The best part of it all is in the occasional narration that reveals the true histories of Temple and Wayne, although several factual errors pop up (for example, the script claims actor Bruce Dern was blacklisted in Hollywood for being the guy who shoots Wayne in the back in 1972's THE COWBOYS. On the other hand, the recounting of author Graham Greene's exile for calling out Temple's audience as probably pedophiles is interesting). For his low-budget looking "underground" movie, the unlikely named director of SHIRLEY PIMPLE, Demetri Estdelacropolis had enough cash on hand to create elaborate scenes featuring military-style explosions and gross-out dismemberments, but blows it in areas such as pace, camera-work, and acting. He has intentionally cast a bunch of illiterates in major parts who can barely repeat the mock-campy lines, highlighted by a shrill, talentless Chelsea McIsaac as Shirley.

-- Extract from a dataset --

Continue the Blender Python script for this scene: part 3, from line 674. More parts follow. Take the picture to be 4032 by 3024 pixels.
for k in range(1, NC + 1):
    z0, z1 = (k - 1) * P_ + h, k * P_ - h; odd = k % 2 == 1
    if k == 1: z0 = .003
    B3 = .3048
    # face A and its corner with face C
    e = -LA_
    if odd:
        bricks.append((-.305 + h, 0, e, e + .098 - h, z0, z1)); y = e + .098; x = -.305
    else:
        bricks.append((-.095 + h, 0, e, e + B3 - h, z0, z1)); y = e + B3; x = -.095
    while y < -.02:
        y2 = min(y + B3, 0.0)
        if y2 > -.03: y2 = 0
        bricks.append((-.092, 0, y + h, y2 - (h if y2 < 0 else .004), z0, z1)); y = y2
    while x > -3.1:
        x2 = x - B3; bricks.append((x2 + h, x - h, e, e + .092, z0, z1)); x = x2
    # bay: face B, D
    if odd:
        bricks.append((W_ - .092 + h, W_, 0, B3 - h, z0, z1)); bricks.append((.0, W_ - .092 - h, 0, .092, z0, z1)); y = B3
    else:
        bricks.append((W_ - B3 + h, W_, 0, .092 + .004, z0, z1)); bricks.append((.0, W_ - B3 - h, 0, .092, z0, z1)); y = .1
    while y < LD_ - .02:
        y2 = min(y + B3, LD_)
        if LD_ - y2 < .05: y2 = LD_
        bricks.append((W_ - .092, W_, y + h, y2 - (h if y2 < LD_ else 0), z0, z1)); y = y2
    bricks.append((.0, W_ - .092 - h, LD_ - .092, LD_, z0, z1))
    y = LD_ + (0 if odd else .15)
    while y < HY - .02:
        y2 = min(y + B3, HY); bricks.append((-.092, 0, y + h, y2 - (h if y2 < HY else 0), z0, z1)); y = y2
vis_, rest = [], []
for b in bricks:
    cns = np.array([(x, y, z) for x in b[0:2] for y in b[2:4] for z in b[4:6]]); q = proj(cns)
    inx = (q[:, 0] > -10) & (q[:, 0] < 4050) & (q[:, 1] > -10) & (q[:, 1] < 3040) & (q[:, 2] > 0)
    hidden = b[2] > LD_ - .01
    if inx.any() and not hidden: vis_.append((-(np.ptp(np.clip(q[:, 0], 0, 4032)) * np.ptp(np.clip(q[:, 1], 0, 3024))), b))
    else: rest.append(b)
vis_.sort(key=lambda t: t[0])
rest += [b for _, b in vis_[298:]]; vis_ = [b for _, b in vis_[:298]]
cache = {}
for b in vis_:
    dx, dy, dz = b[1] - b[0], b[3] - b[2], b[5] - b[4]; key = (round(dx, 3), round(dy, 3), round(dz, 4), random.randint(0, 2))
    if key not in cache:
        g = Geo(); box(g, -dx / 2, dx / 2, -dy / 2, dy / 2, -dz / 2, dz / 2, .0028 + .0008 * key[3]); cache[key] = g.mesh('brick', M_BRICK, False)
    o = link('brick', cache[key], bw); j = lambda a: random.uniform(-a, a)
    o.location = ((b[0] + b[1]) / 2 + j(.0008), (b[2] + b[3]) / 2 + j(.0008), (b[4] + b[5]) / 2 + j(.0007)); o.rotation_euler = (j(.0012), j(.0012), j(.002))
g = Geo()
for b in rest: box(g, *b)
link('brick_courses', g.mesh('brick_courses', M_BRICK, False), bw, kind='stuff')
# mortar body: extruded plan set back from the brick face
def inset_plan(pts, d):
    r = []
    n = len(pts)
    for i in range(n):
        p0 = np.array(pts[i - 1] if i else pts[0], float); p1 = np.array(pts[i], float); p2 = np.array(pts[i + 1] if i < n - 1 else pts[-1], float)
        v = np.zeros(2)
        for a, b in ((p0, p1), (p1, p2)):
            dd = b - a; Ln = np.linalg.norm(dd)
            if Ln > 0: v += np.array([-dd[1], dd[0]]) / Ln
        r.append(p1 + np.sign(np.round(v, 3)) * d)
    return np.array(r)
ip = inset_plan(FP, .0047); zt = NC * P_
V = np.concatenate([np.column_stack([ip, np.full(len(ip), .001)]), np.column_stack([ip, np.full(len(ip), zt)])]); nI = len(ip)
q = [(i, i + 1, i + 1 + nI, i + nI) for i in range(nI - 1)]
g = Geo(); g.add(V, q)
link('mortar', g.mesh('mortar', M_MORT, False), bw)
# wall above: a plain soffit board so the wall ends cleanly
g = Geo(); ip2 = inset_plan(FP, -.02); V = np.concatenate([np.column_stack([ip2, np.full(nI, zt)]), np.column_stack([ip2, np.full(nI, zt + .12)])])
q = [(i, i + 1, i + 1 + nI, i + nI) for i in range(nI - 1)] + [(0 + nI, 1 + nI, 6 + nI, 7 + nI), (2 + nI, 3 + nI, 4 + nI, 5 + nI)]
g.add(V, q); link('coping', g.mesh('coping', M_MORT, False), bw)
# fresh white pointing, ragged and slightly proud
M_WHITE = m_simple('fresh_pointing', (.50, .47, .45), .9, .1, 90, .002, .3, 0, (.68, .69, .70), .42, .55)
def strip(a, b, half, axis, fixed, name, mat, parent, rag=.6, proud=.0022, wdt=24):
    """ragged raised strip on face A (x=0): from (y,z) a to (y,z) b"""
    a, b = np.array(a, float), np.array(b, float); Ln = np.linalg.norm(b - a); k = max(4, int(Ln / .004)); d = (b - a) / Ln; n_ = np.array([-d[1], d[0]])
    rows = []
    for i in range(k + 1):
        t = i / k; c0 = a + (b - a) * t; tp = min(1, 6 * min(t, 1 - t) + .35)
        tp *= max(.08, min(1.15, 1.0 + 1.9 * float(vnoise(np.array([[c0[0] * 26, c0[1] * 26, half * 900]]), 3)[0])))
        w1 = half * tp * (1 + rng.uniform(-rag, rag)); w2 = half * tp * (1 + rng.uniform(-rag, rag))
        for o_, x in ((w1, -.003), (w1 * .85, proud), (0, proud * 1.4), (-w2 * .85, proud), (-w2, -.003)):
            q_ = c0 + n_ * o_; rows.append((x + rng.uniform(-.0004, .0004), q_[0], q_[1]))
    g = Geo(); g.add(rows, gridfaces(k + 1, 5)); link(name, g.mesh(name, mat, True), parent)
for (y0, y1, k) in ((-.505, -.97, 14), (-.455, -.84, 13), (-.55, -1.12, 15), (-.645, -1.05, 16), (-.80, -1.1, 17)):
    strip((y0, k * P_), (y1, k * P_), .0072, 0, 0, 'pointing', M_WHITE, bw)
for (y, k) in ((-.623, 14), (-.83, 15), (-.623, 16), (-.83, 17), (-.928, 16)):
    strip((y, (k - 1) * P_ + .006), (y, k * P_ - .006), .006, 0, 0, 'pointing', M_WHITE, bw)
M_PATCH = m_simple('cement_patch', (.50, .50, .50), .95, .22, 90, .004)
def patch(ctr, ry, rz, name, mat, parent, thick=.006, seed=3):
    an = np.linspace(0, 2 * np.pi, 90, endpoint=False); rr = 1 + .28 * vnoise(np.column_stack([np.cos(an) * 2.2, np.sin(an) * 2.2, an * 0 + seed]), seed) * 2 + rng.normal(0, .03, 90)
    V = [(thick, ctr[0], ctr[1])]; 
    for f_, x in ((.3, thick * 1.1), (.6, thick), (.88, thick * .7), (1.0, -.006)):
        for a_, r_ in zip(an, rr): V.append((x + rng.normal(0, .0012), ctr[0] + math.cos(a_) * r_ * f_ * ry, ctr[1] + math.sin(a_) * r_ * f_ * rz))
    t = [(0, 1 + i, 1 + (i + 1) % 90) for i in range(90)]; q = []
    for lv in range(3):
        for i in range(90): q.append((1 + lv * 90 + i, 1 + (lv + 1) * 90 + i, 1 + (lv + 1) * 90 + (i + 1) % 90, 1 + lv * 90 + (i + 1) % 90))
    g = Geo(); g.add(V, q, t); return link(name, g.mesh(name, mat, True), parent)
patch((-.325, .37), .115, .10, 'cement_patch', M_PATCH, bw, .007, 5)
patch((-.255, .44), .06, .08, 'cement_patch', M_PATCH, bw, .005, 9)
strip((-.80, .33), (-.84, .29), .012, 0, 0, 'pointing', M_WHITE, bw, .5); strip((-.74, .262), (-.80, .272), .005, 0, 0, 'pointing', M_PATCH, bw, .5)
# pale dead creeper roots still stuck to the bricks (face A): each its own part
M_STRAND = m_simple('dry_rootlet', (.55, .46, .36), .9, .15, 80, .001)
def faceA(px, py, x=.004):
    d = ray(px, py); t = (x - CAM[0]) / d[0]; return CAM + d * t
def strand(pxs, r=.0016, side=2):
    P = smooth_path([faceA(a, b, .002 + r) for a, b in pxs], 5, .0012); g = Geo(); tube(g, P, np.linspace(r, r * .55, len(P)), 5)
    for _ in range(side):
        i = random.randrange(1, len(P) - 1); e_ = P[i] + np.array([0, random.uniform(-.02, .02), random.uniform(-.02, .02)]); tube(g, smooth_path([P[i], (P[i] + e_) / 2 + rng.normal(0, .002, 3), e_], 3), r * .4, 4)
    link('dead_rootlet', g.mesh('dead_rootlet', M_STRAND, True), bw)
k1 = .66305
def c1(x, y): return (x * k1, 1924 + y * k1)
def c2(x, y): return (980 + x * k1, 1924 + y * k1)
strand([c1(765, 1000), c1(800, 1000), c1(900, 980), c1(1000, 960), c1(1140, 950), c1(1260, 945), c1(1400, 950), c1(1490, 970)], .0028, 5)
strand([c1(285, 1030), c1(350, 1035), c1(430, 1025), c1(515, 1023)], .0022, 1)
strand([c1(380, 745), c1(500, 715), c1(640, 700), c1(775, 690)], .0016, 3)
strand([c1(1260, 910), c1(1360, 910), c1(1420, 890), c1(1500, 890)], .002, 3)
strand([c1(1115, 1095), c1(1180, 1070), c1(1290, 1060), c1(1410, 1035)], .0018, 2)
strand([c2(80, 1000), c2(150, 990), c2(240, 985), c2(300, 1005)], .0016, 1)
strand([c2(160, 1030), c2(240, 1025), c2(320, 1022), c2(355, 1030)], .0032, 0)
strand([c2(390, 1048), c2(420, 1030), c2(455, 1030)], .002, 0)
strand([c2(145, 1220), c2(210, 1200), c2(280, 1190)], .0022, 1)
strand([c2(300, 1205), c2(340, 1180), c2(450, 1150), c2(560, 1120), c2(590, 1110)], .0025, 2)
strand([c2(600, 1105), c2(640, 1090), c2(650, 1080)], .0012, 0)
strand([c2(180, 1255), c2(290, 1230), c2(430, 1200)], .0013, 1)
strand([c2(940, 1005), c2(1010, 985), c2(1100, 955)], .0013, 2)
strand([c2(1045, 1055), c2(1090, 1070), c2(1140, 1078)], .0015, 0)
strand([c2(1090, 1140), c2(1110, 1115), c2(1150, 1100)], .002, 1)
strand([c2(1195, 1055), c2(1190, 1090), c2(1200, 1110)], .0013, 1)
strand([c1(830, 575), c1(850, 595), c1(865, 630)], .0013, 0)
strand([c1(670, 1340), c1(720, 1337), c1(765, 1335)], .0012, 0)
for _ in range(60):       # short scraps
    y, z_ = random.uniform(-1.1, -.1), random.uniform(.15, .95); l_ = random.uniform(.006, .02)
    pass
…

The nadir of self-conscious "cult movie" humor might be in the war scenes, in which real babies are tossed around in what clearly looks like child endangerment on the set, and idiotic revamps of popular songs, such as "Riders on the Storm" which here becomes "Riders on Methadone" and comes with a repeating chorus of "Scorcese on methadone!" It is no wonder this movie was never officially released.